Near the village of Burgbrohl, on the Rhine, there is a cavity in the ground which has for a long time yielded a copious supply of carbonic acid gas. Apparatus has recently been erected close to this borehole by which the gas can be compressed to the liquid state, and one hundred and ten gallons of gas are so compressed into a pint and three-quarters of liquid every minute. Iron bottles holding about eight times that quantity are used for purposes of storage and transport.
It is reported that the Cowles Electric Smelting and Aluminium Company, whose works are at Cleveland, Ohio, have declared their ability to produce the valuable white metal known as aluminium at the price of half-a-crown a pound. If this report be true, we may look for a revolution in many branches of trade, for the metal is not alone useful as it is, but is almost more important by reason of the valuable alloys it forms with copper, &c. The Company reduce it from the ore by means of a modification of the electric furnace invented some years ago by the late Sir W. Siemens. It is probable that aluminium bronze will replace steel for many purposes where great tensile strength is required. The expense saved by substituting for steel, which has to be welded and built up coil by coil, a metal for heavy ordnance which can be simply cast and run into moulds, would be enormous.
The discovery of petroleum wells on the west coast of the Red Sea is both interesting and full of promise for a country such as Egypt, whose finances have for so long been in a deplorable condition. The yield of oil is at present but insignificant when compared with the enormous quantities which gush forth at Baku, and with the amount tapped from the American wells. But there is every indication that the yield will increase to a great deal more than two tons a day, the present output. There is little doubt that petroleum will form the fuel of the future for our steamships; and a station so near the great international highway of Suez where that fuel can be readily obtained, cannot fail to become a place of great importance. Already the oil is being used by certain ships instead of coal.

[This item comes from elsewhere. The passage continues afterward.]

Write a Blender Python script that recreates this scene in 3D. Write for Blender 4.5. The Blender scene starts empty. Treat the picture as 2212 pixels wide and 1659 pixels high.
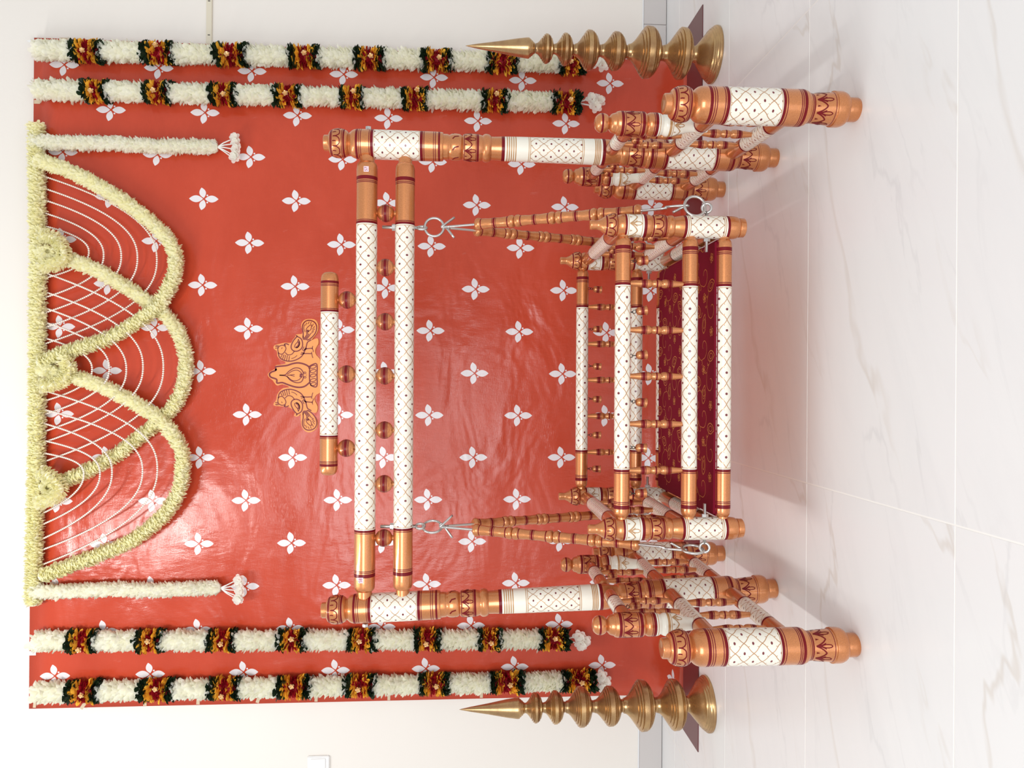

Once again has truth outrun fiction, for the camera in the hands of MM. Henry of Paris has accomplished a feat which no romance-writer would have dared to imagine. Most persons know by sight that beautiful group of stars called the Pleiades, and most people know, too, that this group attracted the attention of star-gazers in very early times. It is mentioned in the book of Job, and profane authors have also weaved many a pretty legend concerning this group of distant suns. In November last, the Messrs Henry photographed the Pleiades; and the picture showed the presence of a nebula of spiral form which no human eye had before seen. Another photograph taken in America showed the same appearance, though the largest telescopes in the Paris Observatory gave no evidence to corroborate the photographic appearances. But at the observatory of Pultova, where a gigantic instrument, possessing an object-glass thirty inches in diameter, has lately been erected, the nebula has been detected by the eye of M. Struve.
Professor Gerlach has devised a means whereby the embryo growth in a bird’s egg may be watched. The end of the egg has a round hole cut in it; and by means of a kind of putty made of gum-arabic and wool, a pane of glass is inserted in the opening. This pane consists of a small watchglass, which is further secured in its place by cementing the outside of the joint with a suitable varnish. The egg so treated is put into an incubator in the horizontal position, and it can be removed and turned up for examination when required.
A new kind of refrigerator has been devised, and is on sale in New York. The principle on which it acts is old enough, but the application of that principle is simple and interesting. An iron pipe two feet long and three and a half inches in diameter is filled with liquefied ammonia. To a stopcock at one end of this pipe is fitted a smaller pipe, which ultimately forms a coil within a cylinder about ten inches high and as many in diameter. This cylinder is made of wood and lined with hair-felt. The action of the apparatus is as follows: When the stopcock is turned on, the liquid ammonia rushes out in the form of gas, and absorbs so much heat that the temperature of surrounding bodies is immediately lowered. Any vessel placed within the coil inside the box can actually be lowered in temperature to sixty degrees of frost in a few minutes.